### What to produce:
Output the full material exactly as it appears here.

### Scene modeling code data:
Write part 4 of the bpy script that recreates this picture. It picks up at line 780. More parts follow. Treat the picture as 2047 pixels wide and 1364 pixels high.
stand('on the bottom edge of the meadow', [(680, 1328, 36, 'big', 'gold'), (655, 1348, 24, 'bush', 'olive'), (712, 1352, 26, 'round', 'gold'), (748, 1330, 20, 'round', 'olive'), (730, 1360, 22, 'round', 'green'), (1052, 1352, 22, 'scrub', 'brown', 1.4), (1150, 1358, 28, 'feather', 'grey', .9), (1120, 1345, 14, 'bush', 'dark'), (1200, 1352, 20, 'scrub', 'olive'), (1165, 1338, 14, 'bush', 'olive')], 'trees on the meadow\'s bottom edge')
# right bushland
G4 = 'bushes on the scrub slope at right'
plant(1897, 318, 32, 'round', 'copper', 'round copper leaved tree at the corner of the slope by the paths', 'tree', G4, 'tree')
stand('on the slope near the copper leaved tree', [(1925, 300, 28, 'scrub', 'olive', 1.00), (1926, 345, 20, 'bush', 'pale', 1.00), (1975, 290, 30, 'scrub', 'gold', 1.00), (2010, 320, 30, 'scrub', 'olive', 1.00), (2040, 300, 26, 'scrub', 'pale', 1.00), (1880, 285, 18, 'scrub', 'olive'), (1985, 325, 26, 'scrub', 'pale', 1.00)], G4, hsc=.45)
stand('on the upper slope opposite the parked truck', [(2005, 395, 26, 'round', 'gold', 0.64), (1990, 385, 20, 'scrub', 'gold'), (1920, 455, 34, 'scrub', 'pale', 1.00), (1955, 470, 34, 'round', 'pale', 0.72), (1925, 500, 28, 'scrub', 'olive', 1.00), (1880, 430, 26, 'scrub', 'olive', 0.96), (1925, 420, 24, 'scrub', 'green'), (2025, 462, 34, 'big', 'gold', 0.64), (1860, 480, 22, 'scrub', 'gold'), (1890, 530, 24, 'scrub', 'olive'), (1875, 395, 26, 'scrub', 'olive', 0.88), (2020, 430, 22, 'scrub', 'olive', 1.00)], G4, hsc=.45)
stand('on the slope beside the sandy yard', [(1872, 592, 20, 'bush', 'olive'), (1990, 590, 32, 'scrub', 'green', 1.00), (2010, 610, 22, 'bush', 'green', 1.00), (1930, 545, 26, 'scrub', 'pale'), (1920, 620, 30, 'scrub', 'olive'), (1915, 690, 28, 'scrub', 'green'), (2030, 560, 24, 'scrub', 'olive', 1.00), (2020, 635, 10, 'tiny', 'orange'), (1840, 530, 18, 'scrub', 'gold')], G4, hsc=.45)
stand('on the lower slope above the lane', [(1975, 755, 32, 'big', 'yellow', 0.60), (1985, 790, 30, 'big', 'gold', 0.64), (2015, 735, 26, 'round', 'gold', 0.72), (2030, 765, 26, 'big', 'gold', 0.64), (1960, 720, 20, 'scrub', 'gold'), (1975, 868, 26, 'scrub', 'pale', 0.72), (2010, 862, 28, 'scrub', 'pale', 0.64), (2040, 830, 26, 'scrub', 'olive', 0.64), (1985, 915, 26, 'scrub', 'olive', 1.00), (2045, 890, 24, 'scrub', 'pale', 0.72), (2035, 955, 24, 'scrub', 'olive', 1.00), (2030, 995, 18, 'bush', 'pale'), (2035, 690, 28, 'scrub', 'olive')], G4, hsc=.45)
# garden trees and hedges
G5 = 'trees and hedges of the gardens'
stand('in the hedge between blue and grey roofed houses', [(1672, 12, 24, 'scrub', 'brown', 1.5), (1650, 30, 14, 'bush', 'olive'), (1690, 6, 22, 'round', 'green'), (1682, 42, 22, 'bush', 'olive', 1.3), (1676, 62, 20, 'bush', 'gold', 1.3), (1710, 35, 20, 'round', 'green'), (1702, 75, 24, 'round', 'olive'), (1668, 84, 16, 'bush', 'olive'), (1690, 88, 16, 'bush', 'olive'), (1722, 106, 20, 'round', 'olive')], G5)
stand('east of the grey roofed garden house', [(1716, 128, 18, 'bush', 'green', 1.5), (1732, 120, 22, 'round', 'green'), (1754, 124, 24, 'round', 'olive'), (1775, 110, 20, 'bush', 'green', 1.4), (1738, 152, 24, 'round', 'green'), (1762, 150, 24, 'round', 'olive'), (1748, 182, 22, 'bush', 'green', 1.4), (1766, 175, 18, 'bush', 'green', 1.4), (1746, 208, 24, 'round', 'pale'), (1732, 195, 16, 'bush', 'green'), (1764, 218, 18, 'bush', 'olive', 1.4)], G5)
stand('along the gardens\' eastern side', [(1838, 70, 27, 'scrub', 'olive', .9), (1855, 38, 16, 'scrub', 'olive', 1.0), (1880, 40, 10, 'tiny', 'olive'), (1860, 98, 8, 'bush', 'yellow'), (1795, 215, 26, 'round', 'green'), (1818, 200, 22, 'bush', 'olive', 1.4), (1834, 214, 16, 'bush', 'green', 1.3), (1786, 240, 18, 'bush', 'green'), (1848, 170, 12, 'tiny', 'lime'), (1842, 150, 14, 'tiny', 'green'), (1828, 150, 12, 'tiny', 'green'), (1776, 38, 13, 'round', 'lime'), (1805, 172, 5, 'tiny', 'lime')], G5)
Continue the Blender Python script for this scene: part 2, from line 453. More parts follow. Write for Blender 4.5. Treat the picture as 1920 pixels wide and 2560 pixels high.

### Solution to this task:
Write part 4 of the bpy script that recreates this picture. It picks up at line 780. More parts follow. Treat the picture as 2047 pixels wide and 1364 pixels high.
stand('on the bottom edge of the meadow', [(680, 1328, 36, 'big', 'gold'), (655, 1348, 24, 'bush', 'olive'), (712, 1352, 26, 'round', 'gold'), (748, 1330, 20, 'round', 'olive'), (730, 1360, 22, 'round', 'green'), (1052, 1352, 22, 'scrub', 'brown', 1.4), (1150, 1358, 28, 'feather', 'grey', .9), (1120, 1345, 14, 'bush', 'dark'), (1200, 1352, 20, 'scrub', 'olive'), (1165, 1338, 14, 'bush', 'olive')], 'trees on the meadow\'s bottom edge')
# right bushland
G4 = 'bushes on the scrub slope at right'
plant(1897, 318, 32, 'round', 'copper', 'round copper leaved tree at the corner of the slope by the paths', 'tree', G4, 'tree')
stand('on the slope near the copper leaved tree', [(1925, 300, 28, 'scrub', 'olive', 1.00), (1926, 345, 20, 'bush', 'pale', 1.00), (1975, 290, 30, 'scrub', 'gold', 1.00), (2010, 320, 30, 'scrub', 'olive', 1.00), (2040, 300, 26, 'scrub', 'pale', 1.00), (1880, 285, 18, 'scrub', 'olive'), (1985, 325, 26, 'scrub', 'pale', 1.00)], G4, hsc=.45)
stand('on the upper slope opposite the parked truck', [(2005, 395, 26, 'round', 'gold', 0.64), (1990, 385, 20, 'scrub', 'gold'), (1920, 455, 34, 'scrub', 'pale', 1.00), (1955, 470, 34, 'round', 'pale', 0.72), (1925, 500, 28, 'scrub', 'olive', 1.00), (1880, 430, 26, 'scrub', 'olive', 0.96), (1925, 420, 24, 'scrub', 'green'), (2025, 462, 34, 'big', 'gold', 0.64), (1860, 480, 22, 'scrub', 'gold'), (1890, 530, 24, 'scrub', 'olive'), (1875, 395, 26, 'scrub', 'olive', 0.88), (2020, 430, 22, 'scrub', 'olive', 1.00)], G4, hsc=.45)
stand('on the slope beside the sandy yard', [(1872, 592, 20, 'bush', 'olive'), (1990, 590, 32, 'scrub', 'green', 1.00), (2010, 610, 22, 'bush', 'green', 1.00), (1930, 545, 26, 'scrub', 'pale'), (1920, 620, 30, 'scrub', 'olive'), (1915, 690, 28, 'scrub', 'green'), (2030, 560, 24, 'scrub', 'olive', 1.00), (2020, 635, 10, 'tiny', 'orange'), (1840, 530, 18, 'scrub', 'gold')], G4, hsc=.45)
stand('on the lower slope above the lane', [(1975, 755, 32, 'big', 'yellow', 0.60), (1985, 790, 30, 'big', 'gold', 0.64), (2015, 735, 26, 'round', 'gold', 0.72), (2030, 765, 26, 'big', 'gold', 0.64), (1960, 720, 20, 'scrub', 'gold'), (1975, 868, 26, 'scrub', 'pale', 0.72), (2010, 862, 28, 'scrub', 'pale', 0.64), (2040, 830, 26, 'scrub', 'olive', 0.64), (1985, 915, 26, 'scrub', 'olive', 1.00), (2045, 890, 24, 'scrub', 'pale', 0.72), (2035, 955, 24, 'scrub', 'olive', 1.00), (2030, 995, 18, 'bush', 'pale'), (2035, 690, 28, 'scrub', 'olive')], G4, hsc=.45)
# garden trees and hedges
G5 = 'trees and hedges of the gardens'
stand('in the hedge between blue and grey roofed houses', [(1672, 12, 24, 'scrub', 'brown', 1.5), (1650, 30, 14, 'bush', 'olive'), (1690, 6, 22, 'round', 'green'), (1682, 42, 22, 'bush', 'olive', 1.3), (1676, 62, 20, 'bush', 'gold', 1.3), (1710, 35, 20, 'round', 'green'), (1702, 75, 24, 'round', 'olive'), (1668, 84, 16, 'bush', 'olive'), (1690, 88, 16, 'bush', 'olive'), (1722, 106, 20, 'round', 'olive')], G5)
stand('east of the grey roofed garden house', [(1716, 128, 18, 'bush', 'green', 1.5), (1732, 120, 22, 'round', 'green'), (1754, 124, 24, 'round', 'olive'), (1775, 110, 20, 'bush', 'green', 1.4), (1738, 152, 24, 'round', 'green'), (1762, 150, 24, 'round', 'olive'), (1748, 182, 22, 'bush', 'green', 1.4), (1766, 175, 18, 'bush', 'green', 1.4), (1746, 208, 24, 'round', 'pale'), (1732, 195, 16, 'bush', 'green'), (1764, 218, 18, 'bush', 'olive', 1.4)], G5)
stand('along the gardens\' eastern side', [(1838, 70, 27, 'scrub', 'olive', .9), (1855, 38, 16, 'scrub', 'olive', 1.0), (1880, 40, 10, 'tiny', 'olive'), (1860, 98, 8, 'bush', 'yellow'), (1795, 215, 26, 'round', 'green'), (1818, 200, 22, 'bush', 'olive', 1.4), (1834, 214, 16, 'bush', 'green', 1.3), (1786, 240, 18, 'bush', 'green'), (1848, 170, 12, 'tiny', 'lime'), (1842, 150, 14, 'tiny', 'green'), (1828, 150, 12, 'tiny', 'green'), (1776, 38, 13, 'round', 'lime'), (1805, 172, 5, 'tiny', 'lime')], G5)
Continue the Blender Python script for this scene: part 2, from line 453. More parts follow. Write for Blender 4.5. Treat the picture as 1920 pixels wide and 2560 pixels high.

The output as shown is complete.